Of course Bracken asks the inevitable, pop can you get all these stars down for a big Navy show, and the con has to continue. But all of this nonsense is just an excuse for some musical and comedy numbers by the Paramount players.
Harold Arlen and Johnny Mercer wrote the score and out of it came two really big standards, That Old Black Magic which was nominated for Best Song that year, but lost to another Paramount film song, White Christmas and Hit the Road to Dreamland.
The latter was done as director Preston Sturges was playing himself and screening a musical number from his latest film. As the projector rolls on screen it's Dick Powell and Mary Martin on a Pullman car singing about finally hitting the hay after some romance. The scene is so well done I wish it was included as an integral part of a real film.

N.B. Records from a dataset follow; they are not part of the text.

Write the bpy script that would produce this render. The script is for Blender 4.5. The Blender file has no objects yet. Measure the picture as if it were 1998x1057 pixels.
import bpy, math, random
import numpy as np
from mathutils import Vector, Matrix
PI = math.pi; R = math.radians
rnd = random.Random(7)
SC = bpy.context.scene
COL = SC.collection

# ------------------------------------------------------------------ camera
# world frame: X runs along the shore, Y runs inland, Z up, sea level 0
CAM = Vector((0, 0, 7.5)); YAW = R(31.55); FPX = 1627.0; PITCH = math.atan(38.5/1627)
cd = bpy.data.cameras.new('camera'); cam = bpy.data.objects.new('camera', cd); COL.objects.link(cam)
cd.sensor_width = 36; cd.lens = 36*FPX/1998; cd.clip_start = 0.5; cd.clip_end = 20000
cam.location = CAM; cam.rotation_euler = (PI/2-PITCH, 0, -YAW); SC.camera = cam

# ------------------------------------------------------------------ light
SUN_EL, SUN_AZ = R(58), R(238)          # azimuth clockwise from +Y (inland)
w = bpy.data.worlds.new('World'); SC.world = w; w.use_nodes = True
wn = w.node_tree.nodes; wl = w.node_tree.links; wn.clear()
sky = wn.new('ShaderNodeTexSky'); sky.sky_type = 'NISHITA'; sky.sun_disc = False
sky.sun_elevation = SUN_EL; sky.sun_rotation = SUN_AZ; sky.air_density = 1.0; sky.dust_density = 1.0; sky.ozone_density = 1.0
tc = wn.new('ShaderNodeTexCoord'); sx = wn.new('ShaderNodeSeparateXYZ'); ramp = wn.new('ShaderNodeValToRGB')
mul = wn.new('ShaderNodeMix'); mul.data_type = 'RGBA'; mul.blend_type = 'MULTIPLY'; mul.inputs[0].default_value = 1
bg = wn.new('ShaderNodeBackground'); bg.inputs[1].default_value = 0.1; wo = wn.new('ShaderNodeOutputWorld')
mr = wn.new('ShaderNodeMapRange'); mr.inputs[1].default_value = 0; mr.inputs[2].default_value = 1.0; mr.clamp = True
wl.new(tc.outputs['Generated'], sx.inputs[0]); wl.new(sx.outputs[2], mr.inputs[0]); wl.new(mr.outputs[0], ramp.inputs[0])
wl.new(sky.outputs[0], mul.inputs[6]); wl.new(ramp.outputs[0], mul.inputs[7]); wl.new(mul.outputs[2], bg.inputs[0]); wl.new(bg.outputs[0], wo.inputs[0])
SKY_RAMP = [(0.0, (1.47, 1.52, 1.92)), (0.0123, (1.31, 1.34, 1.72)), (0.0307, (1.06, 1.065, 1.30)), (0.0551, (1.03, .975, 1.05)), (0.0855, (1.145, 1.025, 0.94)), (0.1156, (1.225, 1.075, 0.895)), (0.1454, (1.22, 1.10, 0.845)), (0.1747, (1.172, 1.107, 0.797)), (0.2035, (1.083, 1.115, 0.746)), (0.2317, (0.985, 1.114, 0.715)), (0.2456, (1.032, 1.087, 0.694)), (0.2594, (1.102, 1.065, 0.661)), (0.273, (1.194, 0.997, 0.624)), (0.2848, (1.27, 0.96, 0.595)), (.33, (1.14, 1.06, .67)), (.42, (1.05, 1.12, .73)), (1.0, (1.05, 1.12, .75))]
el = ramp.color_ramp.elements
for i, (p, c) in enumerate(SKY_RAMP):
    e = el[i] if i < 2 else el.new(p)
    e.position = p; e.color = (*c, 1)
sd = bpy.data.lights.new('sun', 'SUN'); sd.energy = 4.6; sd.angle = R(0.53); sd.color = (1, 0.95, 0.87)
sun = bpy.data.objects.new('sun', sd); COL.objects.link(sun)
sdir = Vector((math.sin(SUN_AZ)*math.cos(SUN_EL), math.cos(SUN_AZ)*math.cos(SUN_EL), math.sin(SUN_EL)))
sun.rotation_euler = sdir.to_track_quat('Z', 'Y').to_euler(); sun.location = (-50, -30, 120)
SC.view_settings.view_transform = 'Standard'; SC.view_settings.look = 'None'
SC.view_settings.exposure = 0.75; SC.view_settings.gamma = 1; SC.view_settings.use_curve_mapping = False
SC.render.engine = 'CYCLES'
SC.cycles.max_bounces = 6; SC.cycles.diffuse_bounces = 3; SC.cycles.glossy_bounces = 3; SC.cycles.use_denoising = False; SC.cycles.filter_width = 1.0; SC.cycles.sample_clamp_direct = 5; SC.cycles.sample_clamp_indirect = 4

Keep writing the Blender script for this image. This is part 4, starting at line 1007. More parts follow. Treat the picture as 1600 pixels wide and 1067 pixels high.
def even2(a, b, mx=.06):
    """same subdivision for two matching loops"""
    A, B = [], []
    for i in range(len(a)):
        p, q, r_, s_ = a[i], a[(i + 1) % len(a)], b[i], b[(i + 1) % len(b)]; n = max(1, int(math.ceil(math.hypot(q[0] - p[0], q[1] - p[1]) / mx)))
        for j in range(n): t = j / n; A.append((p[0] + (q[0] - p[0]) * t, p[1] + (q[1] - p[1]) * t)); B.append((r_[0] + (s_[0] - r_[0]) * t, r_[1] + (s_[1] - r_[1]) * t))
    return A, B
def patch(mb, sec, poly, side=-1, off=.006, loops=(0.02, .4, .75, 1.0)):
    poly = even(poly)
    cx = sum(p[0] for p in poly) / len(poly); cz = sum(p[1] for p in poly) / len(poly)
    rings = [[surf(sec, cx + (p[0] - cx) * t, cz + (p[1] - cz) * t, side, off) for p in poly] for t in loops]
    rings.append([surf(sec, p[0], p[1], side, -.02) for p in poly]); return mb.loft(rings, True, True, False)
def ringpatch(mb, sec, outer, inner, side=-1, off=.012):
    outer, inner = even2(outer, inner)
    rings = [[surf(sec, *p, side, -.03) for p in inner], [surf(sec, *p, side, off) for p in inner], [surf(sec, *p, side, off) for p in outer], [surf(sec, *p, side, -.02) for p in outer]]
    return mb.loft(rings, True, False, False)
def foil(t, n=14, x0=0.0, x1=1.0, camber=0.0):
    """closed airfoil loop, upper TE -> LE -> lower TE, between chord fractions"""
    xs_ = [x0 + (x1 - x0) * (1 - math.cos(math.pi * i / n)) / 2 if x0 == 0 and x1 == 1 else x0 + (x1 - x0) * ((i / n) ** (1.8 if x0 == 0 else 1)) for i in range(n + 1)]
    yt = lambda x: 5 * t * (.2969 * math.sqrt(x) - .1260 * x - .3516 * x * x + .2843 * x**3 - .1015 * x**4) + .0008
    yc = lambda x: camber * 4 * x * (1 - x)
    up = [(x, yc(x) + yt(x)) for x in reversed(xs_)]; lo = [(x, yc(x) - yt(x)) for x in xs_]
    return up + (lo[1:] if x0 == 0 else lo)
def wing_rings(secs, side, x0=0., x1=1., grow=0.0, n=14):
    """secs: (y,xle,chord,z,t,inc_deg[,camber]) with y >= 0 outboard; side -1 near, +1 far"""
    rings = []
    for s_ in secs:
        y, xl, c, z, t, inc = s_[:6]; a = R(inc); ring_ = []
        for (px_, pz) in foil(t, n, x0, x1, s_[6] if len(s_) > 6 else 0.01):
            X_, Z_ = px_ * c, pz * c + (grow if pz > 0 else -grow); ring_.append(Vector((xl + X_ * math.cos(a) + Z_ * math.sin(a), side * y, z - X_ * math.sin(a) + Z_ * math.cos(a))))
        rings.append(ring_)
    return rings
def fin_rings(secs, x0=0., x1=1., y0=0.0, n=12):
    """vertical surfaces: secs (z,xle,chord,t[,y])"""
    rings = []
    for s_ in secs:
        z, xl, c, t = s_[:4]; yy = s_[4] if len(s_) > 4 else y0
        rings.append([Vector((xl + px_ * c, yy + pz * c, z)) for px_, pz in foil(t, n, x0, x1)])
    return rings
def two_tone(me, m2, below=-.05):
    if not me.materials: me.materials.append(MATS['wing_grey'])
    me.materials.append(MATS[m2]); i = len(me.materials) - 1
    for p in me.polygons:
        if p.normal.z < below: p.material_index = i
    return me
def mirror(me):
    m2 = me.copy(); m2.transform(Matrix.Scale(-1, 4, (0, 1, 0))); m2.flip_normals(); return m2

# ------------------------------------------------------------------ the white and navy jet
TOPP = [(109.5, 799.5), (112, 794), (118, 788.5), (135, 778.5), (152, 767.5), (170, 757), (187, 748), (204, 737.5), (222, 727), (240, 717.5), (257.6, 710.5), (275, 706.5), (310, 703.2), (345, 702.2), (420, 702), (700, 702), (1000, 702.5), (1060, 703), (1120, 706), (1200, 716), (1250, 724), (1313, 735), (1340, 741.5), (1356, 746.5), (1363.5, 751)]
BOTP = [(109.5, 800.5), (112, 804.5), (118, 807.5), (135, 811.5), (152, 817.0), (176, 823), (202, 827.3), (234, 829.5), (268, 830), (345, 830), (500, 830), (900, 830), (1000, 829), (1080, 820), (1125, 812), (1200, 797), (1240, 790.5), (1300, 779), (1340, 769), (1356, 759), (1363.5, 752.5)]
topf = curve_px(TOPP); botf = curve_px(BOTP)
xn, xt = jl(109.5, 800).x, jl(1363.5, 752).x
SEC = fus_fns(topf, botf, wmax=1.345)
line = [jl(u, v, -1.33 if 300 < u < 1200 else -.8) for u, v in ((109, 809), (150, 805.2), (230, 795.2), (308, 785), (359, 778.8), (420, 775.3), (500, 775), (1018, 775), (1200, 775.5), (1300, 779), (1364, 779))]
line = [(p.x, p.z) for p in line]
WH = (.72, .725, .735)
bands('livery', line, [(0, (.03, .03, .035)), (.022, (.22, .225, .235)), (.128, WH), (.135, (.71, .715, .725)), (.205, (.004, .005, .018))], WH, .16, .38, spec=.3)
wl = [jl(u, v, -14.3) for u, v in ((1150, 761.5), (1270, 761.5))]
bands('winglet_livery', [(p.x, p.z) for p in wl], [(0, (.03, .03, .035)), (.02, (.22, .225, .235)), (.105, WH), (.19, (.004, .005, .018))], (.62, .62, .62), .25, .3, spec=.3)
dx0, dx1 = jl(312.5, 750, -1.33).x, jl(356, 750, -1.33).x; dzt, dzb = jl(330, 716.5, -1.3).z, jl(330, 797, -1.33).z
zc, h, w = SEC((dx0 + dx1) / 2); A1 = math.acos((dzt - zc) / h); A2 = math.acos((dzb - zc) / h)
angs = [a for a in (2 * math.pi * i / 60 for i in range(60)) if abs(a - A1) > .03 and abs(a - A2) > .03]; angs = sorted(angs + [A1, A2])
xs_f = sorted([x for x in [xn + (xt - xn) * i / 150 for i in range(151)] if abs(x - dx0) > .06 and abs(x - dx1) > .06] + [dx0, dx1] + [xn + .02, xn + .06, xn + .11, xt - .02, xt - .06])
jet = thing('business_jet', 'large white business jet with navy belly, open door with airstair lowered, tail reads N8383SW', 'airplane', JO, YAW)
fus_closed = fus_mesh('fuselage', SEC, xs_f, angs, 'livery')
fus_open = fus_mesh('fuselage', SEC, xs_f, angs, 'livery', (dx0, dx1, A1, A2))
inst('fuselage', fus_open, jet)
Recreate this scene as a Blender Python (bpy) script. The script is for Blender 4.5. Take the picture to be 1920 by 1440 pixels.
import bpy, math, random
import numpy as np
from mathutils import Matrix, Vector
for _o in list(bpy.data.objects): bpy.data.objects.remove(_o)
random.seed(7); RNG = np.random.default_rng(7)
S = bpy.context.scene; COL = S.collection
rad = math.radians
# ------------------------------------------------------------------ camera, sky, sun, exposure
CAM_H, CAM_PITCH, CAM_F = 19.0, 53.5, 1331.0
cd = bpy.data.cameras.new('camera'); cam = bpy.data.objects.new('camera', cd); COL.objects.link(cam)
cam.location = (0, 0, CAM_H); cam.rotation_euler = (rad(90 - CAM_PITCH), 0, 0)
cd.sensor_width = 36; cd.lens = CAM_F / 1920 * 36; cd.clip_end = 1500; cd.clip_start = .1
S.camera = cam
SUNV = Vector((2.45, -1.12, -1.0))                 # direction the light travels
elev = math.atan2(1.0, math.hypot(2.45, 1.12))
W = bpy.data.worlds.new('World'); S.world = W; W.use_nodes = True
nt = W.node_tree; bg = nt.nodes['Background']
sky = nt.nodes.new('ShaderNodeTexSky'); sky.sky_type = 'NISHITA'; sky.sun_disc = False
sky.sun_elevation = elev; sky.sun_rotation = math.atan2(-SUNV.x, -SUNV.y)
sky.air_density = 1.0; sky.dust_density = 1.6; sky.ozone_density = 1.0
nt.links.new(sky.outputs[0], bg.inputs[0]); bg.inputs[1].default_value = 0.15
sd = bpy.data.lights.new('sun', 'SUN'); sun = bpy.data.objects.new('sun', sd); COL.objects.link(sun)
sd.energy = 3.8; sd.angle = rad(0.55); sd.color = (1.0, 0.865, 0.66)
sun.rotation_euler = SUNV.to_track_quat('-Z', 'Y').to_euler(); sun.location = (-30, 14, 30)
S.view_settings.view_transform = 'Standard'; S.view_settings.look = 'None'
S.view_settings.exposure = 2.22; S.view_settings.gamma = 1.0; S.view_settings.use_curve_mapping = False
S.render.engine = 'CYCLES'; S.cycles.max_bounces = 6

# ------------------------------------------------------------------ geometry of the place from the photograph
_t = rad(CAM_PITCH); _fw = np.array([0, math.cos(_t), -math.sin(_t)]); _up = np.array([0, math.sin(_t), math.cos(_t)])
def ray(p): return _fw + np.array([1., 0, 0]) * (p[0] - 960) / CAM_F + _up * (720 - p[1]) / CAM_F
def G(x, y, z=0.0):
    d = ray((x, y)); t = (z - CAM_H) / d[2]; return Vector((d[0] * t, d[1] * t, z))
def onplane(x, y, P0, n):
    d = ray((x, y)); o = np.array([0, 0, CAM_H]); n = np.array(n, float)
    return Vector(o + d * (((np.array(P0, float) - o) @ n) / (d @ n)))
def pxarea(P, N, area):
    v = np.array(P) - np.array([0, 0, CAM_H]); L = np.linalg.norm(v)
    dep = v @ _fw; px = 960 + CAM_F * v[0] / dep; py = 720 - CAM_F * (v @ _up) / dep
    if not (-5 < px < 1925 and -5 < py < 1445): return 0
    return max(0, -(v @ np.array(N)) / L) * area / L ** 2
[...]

That Old Black Magic is sung by Johnny Johnson and danced by ballet star Vera Zorina. It was enormous hit that year, recorded by a flock of singers. Oddly enough not by Bing Crosby though he got to sing it in another film, Here Come the Waves.
Of course the finale is a wartime flag waving number with Bing Crosby singing Old Glory about the flag and the wonders of the country behind it. The number about the flag probably wouldn't fly today still and that's a pity.
It's even more of a pity that these musical extravaganzas are a thing of the past with the decline of the Hollywood studio system. Star Spangled Rhythm is one of the best of its kind.